▶ Task
Exactly as written, retype the listing below, omitting the pictures.

▶ Material provided

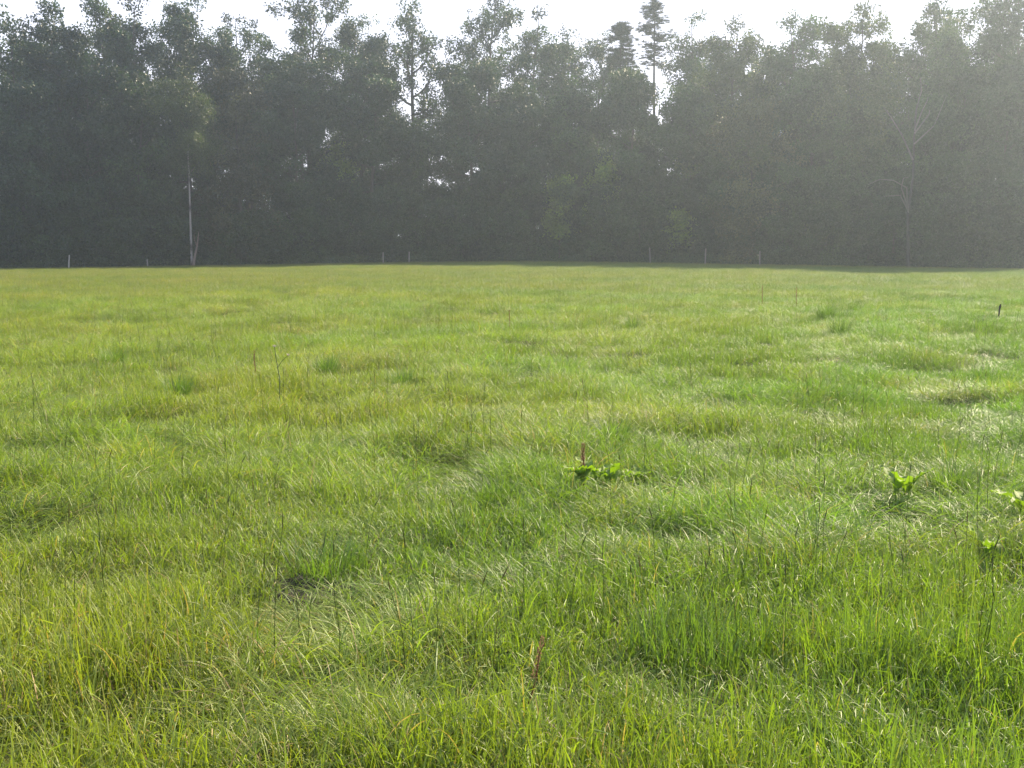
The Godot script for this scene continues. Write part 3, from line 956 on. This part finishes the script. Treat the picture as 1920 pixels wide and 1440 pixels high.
func build_plants() -> void:
	dock("bright green dock plant with a rusty seed stalk, left in the patch right of centre", 1092, 922, 11, 0.17, 0.28)
	dock("bright green dock plant in the middle of the leafy patch right of centre", 1140, 924, 10, 0.165)
	dock("smaller dock plant at the right end of the leafy patch right of centre", 1192, 920, 8, 0.145)
	dock("bright green dock plant standing alone in the grass toward the right", 1696, 950, 9, 0.175, 0.0, 0.08)
	dock("bright dock plant cut by the right edge of the photo", 1924, 992, 8, 0.2, 0.0, 0.06)
	dock("low dock leaves half hidden in the tall grass on the right", 1858, 1068, 5, 0.15, 0.0, 0.06)
	stalk("thick dead brown seed stalk leaning in the tall grass near the bottom centre", 985, 1335, 0.25, 0.009, Vector3(0, 0, -0.22))
	stalk("rusty seed stalk in the distance, the left one of a pair right of centre", 1428, 582, 0.55, 0.02)
	stalk("rusty seed stalk in the distance, the right one of a pair right of centre", 1492, 584, 0.55, 0.018)
	stalk("small rusty seed stalk in the distance at the centre of the meadow", 955, 622, 0.36, 0.016)
	stalk("rusty seed stalk left of centre behind the thistle", 478, 716, 0.34, 0.014)
	# a dark dried stake-like stalk far on the right
	var d := Shape.new()
	d.tube([Vector3(0, -0.05, 0), Vector3(0.01, 0.2, 0), Vector3(0.02, 0.26, 0), Vector3(0.03, 0.31, 0)], [0.014, 0.018, 0.022, 0.008], 7, [Color(0.03, 0.025, 0.022)])
	var dk := part("dark_stake", d.done(), rust_mat, self)
	dk.position = spot(1872, 600)
	tag(dk, "short dark stake sticking out of the grass far on the right", "stake")
	# thistle with pale heads
	var root := thing("thistle", "thistle with pale tufted flower heads standing in the grass on the left", "plant", spot(524, 770))
	var s := Shape.new()
	s.tube([Vector3(0, -0.03, 0), Vector3(0.01, 0.3, 0), Vector3(-0.02, 0.5, 0), Vector3(-0.03, 0.6, 0)], [0.005, 0.0045, 0.004, 0.003], 5, [Color(0.09, 0.12, 0.05)])
	s.tube([Vector3(-0.01, 0.4, 0), Vector3(0.05, 0.48, 0.02), Vector3(0.1, 0.52, 0.02)], [0.0035, 0.003, 0.0025], 5, [Color(0.09, 0.12, 0.05)])
	part("stem", s.done(), rust_mat, root)
	for at in [Vector3(-0.03, 0.6, 0), Vector3(0.1, 0.52, 0.02)]:
		var hs := Shape.new()
		for i in 60:
			var dir := Vector3(rng.randfn(), absf(rng.randfn()) + 0.4, rng.randfn()).normalized()
			var sd := dir.cross(Vector3.RIGHT + Vector3.UP * 0.1).normalized()
			var c := Color(0.5, 0.42, 0.45) * rng.randf_range(0.7, 1.2)
			var a := hs.add(at - sd * 0.002, dir, c)
			var b := hs.add(at + sd * 0.002, dir, c)
			var e := hs.add(at + dir * 0.026, dir, c)
			hs.tri(a, b, e)
		part("flower_head", hs.done(true), rust_mat, root).set_meta("kind", "stuff")
	# near-black disc that paints the shade inside the grass hollow
	var shade_discs := [
		[hollows[0], "dark disc painted as the shade of the grass hollow at the lower left, under arching blades"],
	]
	for q in shade_discs:
		var hs := Shape.new()
		var rings := 5
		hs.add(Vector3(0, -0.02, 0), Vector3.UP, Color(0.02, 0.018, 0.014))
		for i in rings:
			var f := float(i + 1) / rings
			for k in 20:
				var a := TAU * k / 20
				var w := f * (1.12 + 0.12 * sin(a * 3.0) + rng.randf_range(-0.05, 0.05))
				var p := Vector3(cos(a) * w * q[0][1], 0, sin(a) * w * q[0][2])
				p.y = ground(q[0][0].x + p.x, q[0][0].z + p.z) - q[0][0].y + (0.012 if i < rings - 1 else -0.03) + rng.randf_range(0.0, 0.018)
				var t := rng.randf_range(0.7, 1.3)
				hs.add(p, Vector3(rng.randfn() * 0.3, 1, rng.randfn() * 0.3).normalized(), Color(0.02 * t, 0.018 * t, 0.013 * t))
		for k in 20:
			hs.tri(0, 1 + k, 1 + (k + 1) % 20)
			for i in rings - 1:
				var a0 := 1 + i * 20 + k
				var b0 := 1 + i * 20 + (k + 1) % 20
				hs.tri(a0, b0, a0 + 20)
				hs.tri(b0, b0 + 20, a0 + 20)
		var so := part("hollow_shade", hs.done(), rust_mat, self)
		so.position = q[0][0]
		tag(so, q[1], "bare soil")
	var arch := Shape.new()
	for i in 110:
		var p := Vector3(rng.randf_range(-0.28, 0.28), -0.02, rng.randf_range(-0.2, 0.05))
		arch.blade(p, (PI if rng.randf() < 0.5 else 0.0) + rng.randfn(0.0, 0.5), rng.randf_range(0.1, 0.7), rng.randf_range(1.0, 2.2), rng.randf_range(0.11, 0.24), rng.randf_range(0.003, 0.0055), 7, Color(0.13, 0.185, 0.045) * rng.randf_range(0.7, 1.4))
	var ar := part("arching_grass", arch.done(), blade_mat, self)
	ar.position = spot(580, 1150)
	tag(ar, "sparse long grass blades arching across the dark hollow at the lower left", "grass tuft")
	# darker tussocks that stand out from the sward
	var tufts := [
		[1548, 606, 0.46, 0.3, 520, "dark round grass tussock far out in the meadow on the right"],
		[1572, 634, 0.40, 0.3, 420, "flatter dark tussock just in front of the far dark tussock"],
		[930, 965, 0.26, 0.16, 420, "dark green tussock in the grass just left of the bright dock patch"],
		[1272, 905, 0.25, 0.14, 360, "small dark round tussock just right of the bright dock patch"],
		[612, 708, 0.34, 0.26, 420, "dark tussock in the mid meadow left of centre, right of the thistle"],
		[332, 752, 0.34, 0.24, 420, "dark sprawling tussock in the mid meadow on the left"],
		[214, 690, 0.34, 0.26, 380, "dark tussock in the mid meadow far on the left"],
		[752, 735, 0.32, 0.24, 360, "dark tussock in the mid meadow just left of centre"],
		[1780, 942, 0.28, 0.18, 380, "dark tussock on the right, just right of the lone dock"],
		[1150, 850, 0.3, 0.18, 380, "arching tussock directly behind the bright dock patch"],
		[1312, 1255, 0.26, 0.5, 430, "tall dark clump of grass near the bottom, right of centre"],
		[612, 1084, 0.22, 0.34, 420, "dark grass overhanging the shaded hollow at the lower left"],
		[1185, 622, 0.4, 0.22, 260, "small dark tussock in the far meadow right of centre"],
	]
	for t in tufts:
		var o := part("grass_tussock", tuft_mesh(int(t[4] * (1.0 if t[0] == 1312 else 0.75)), t[2] * rng.randf_range(0.9, 1.1), t[3], 0.65 if t[0] == 1312 else 1.0, 1.3), blade_mat, self)
		o.position = spot(t[0], t[1])
		tag(o, t[5], "grass tussock", "dark tussocks in the meadow")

▶ Answer to this exercise
The Godot script for this scene continues. Write part 3, from line 956 on. This part finishes the script. Treat the picture as 1920 pixels wide and 1440 pixels high.
func build_plants() -> void:
	dock("bright green dock plant with a rusty seed stalk, left in the patch right of centre", 1092, 922, 11, 0.17, 0.28)
	dock("bright green dock plant in the middle of the leafy patch right of centre", 1140, 924, 10, 0.165)
	dock("smaller dock plant at the right end of the leafy patch right of centre", 1192, 920, 8, 0.145)
	dock("bright green dock plant standing alone in the grass toward the right", 1696, 950, 9, 0.175, 0.0, 0.08)
	dock("bright dock plant cut by the right edge of the photo", 1924, 992, 8, 0.2, 0.0, 0.06)
	dock("low dock leaves half hidden in the tall grass on the right", 1858, 1068, 5, 0.15, 0.0, 0.06)
	stalk("thick dead brown seed stalk leaning in the tall grass near the bottom centre", 985, 1335, 0.25, 0.009, Vector3(0, 0, -0.22))
	stalk("rusty seed stalk in the distance, the left one of a pair right of centre", 1428, 582, 0.55, 0.02)
	stalk("rusty seed stalk in the distance, the right one of a pair right of centre", 1492, 584, 0.55, 0.018)
	stalk("small rusty seed stalk in the distance at the centre of the meadow", 955, 622, 0.36, 0.016)
	stalk("rusty seed stalk left of centre behind the thistle", 478, 716, 0.34, 0.014)
	# a dark dried stake-like stalk far on the right
	var d := Shape.new()
	d.tube([Vector3(0, -0.05, 0), Vector3(0.01, 0.2, 0), Vector3(0.02, 0.26, 0), Vector3(0.03, 0.31, 0)], [0.014, 0.018, 0.022, 0.008], 7, [Color(0.03, 0.025, 0.022)])
	var dk := part("dark_stake", d.done(), rust_mat, self)
	dk.position = spot(1872, 600)
	tag(dk, "short dark stake sticking out of the grass far on the right", "stake")
	# thistle with pale heads
	var root := thing("thistle", "thistle with pale tufted flower heads standing in the grass on the left", "plant", spot(524, 770))
	var s := Shape.new()
	s.tube([Vector3(0, -0.03, 0), Vector3(0.01, 0.3, 0), Vector3(-0.02, 0.5, 0), Vector3(-0.03, 0.6, 0)], [0.005, 0.0045, 0.004, 0.003], 5, [Color(0.09, 0.12, 0.05)])
	s.tube([Vector3(-0.01, 0.4, 0), Vector3(0.05, 0.48, 0.02), Vector3(0.1, 0.52, 0.02)], [0.0035, 0.003, 0.0025], 5, [Color(0.09, 0.12, 0.05)])
	part("stem", s.done(), rust_mat, root)
	for at in [Vector3(-0.03, 0.6, 0), Vector3(0.1, 0.52, 0.02)]:
		var hs := Shape.new()
		for i in 60:
			var dir := Vector3(rng.randfn(), absf(rng.randfn()) + 0.4, rng.randfn()).normalized()
			var sd := dir.cross(Vector3.RIGHT + Vector3.UP * 0.1).normalized()
			var c := Color(0.5, 0.42, 0.45) * rng.randf_range(0.7, 1.2)
			var a := hs.add(at - sd * 0.002, dir, c)
			var b := hs.add(at + sd * 0.002, dir, c)
			var e := hs.add(at + dir * 0.026, dir, c)
			hs.tri(a, b, e)
		part("flower_head", hs.done(true), rust_mat, root).set_meta("kind", "stuff")
	# near-black disc that paints the shade inside the grass hollow
	var shade_discs := [
		[hollows[0], "dark disc painted as the shade of the grass hollow at the lower left, under arching blades"],
	]
	for q in shade_discs:
		var hs := Shape.new()
		var rings := 5
		hs.add(Vector3(0, -0.02, 0), Vector3.UP, Color(0.02, 0.018, 0.014))
		for i in rings:
			var f := float(i + 1) / rings
			for k in 20:
				var a := TAU * k / 20
				var w := f * (1.12 + 0.12 * sin(a * 3.0) + rng.randf_range(-0.05, 0.05))
				var p := Vector3(cos(a) * w * q[0][1], 0, sin(a) * w * q[0][2])
				p.y = ground(q[0][0].x + p.x, q[0][0].z + p.z) - q[0][0].y + (0.012 if i < rings - 1 else -0.03) + rng.randf_range(0.0, 0.018)
				var t := rng.randf_range(0.7, 1.3)
				hs.add(p, Vector3(rng.randfn() * 0.3, 1, rng.randfn() * 0.3).normalized(), Color(0.02 * t, 0.018 * t, 0.013 * t))
		for k in 20:
			hs.tri(0, 1 + k, 1 + (k + 1) % 20)
			for i in rings - 1:
				var a0 := 1 + i * 20 + k
				var b0 := 1 + i * 20 + (k + 1) % 20
				hs.tri(a0, b0, a0 + 20)
				hs.tri(b0, b0 + 20, a0 + 20)
		var so := part("hollow_shade", hs.done(), rust_mat, self)
		so.position = q[0][0]
		tag(so, q[1], "bare soil")
	var arch := Shape.new()
	for i in 110:
		var p := Vector3(rng.randf_range(-0.28, 0.28), -0.02, rng.randf_range(-0.2, 0.05))
		arch.blade(p, (PI if rng.randf() < 0.5 else 0.0) + rng.randfn(0.0, 0.5), rng.randf_range(0.1, 0.7), rng.randf_range(1.0, 2.2), rng.randf_range(0.11, 0.24), rng.randf_range(0.003, 0.0055), 7, Color(0.13, 0.185, 0.045) * rng.randf_range(0.7, 1.4))
	var ar := part("arching_grass", arch.done(), blade_mat, self)
	ar.position = spot(580, 1150)
	tag(ar, "sparse long grass blades arching across the dark hollow at the lower left", "grass tuft")
	# darker tussocks that stand out from the sward
	var tufts := [
		[1548, 606, 0.46, 0.3, 520, "dark round grass tussock far out in the meadow on the right"],
		[1572, 634, 0.40, 0.3, 420, "flatter dark tussock just in front of the far dark tussock"],
		[930, 965, 0.26, 0.16, 420, "dark green tussock in the grass just left of the bright dock patch"],
		[1272, 905, 0.25, 0.14, 360, "small dark round tussock just right of the bright dock patch"],
		[612, 708, 0.34, 0.26, 420, "dark tussock in the mid meadow left of centre, right of the thistle"],
		[332, 752, 0.34, 0.24, 420, "dark sprawling tussock in the mid meadow on the left"],
		[214, 690, 0.34, 0.26, 380, "dark tussock in the mid meadow far on the left"],
		[752, 735, 0.32, 0.24, 360, "dark tussock in the mid meadow just left of centre"],
		[1780, 942, 0.28, 0.18, 380, "dark tussock on the right, just right of the lone dock"],
		[1150, 850, 0.3, 0.18, 380, "arching tussock directly behind the bright dock patch"],
		[1312, 1255, 0.26, 0.5, 430, "tall dark clump of grass near the bottom, right of centre"],
		[612, 1084, 0.22, 0.34, 420, "dark grass overhanging the shaded hollow at the lower left"],
		[1185, 622, 0.4, 0.22, 260, "small dark tussock in the far meadow right of centre"],
	]
	for t in tufts:
		var o := part("grass_tussock", tuft_mesh(int(t[4] * (1.0 if t[0] == 1312 else 0.75)), t[2] * rng.randf_range(0.9, 1.1), t[3], 0.65 if t[0] == 1312 else 1.0, 1.3), blade_mat, self)
		o.position = spot(t[0], t[1])
		tag(o, t[5], "grass tussock", "dark tussocks in the meadow")